The report’s release follows similar claims by Australian Greens senator Sarah Hanson-Young during a visit to the Cambodian capital Phnom Penh this week.
Ms Hanson-Young described sending refugees to Cambodia as “madness”, saying what she had seen in Phnom Penh’s slums had hardened her opposition to the plan, which has been condemned by human rights groups, refugee advocates and Cambodia’s opposition MPs.
The Abbott government is paying almost $40 million in additional aid over four years to Cambodia in return for the country accepting an unstated number of refugees who volunteer to resettle outside Phnom Penh.

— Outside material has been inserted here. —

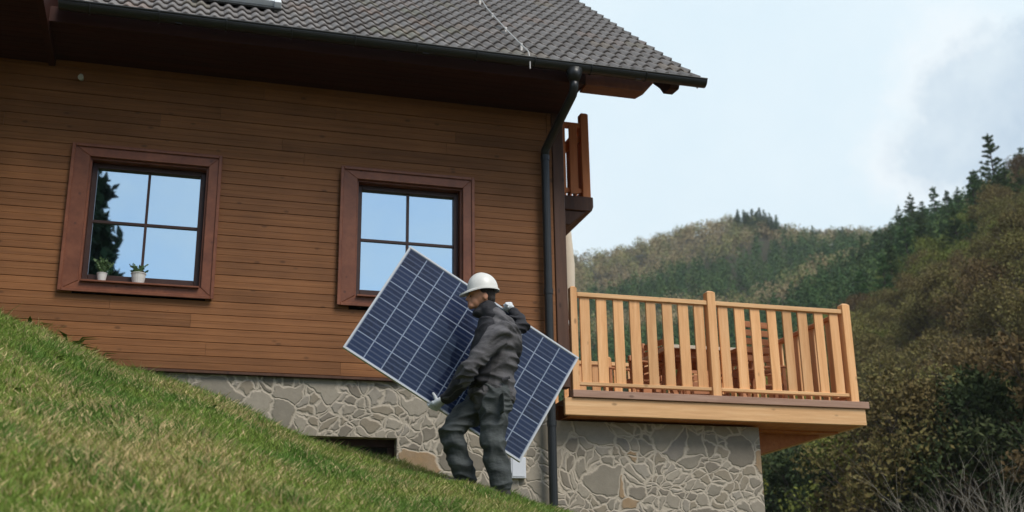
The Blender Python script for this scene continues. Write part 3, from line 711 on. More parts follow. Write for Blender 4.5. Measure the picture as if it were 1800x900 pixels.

They will be offered accommodation, training, food and loans to start small businesses over their first 12 months in the country.
Human Rights Watch called on the Australian government to press Cambodian authorities to implement key reforms to improve treatment of refugees in Cambodia before transferring any people from the tiny Pacific island of Nauru who are being encouraged to take up the Cambodian option.
“The Australian government shouldn’t make the refugees in Nauru suffer further by dumping them in a place unable to adequately resettle or reintegrate them,” said Elaine Pearson, Human Rights Watch’s Australian director.
Human Rights Watch interviewed 10 of 63 refugees living in Cambodia and spoke to refugee and migrant support organisations, human rights groups and United Nations agencies.
Years after arriving in Cambodia – one of Asia’s poorest nations – not one refugee had received a Cambodian residence card or citizenship, depriving them of availability to basic services.
The refugees are issued only a “parkas” proclamation by the Ministry of Interior that confirms their right to stay in Cambodia.
But the proclamation cannot be used for many official purposes.
“This piece of paper is absolutely useless,” a refugee told Human Rights Watch.
“To get a job, a driver’s licence, open a bank account, buy a motorbike or even receive a wire transfer, you need to show a passport, not this piece of paper.”
Some refugees said they are in a dire financial situation and would be unable to survive in Cambodia without support of the Jesuit Refugee Service.
Refugees told of how they rarely go outside because when they do they often face extortion, bribery and corruption.
A self-employed street bread seller said: “We have to pay bribes just to be able to sell food.”
Another refugee said the main problem in Cambodia was discrimination and mistreatment based on a person’s financial status.
“But it is also worse if you are a refugee with the wrong skin colour and not the right religion,” one said.
“Money will buy you everything, but if you haven’t got money then you can’t protect yourself and can’t protest about discrimination and mistreatment.”
One refugee had advice for refugees on Nauru: “This is a corrupt country. You will not find jobs. We have been here more than two years and we have no money and not enough to eat. It’s better to wait in Nauru. It’s a very, very bad life here in Cambodia … there is no future.”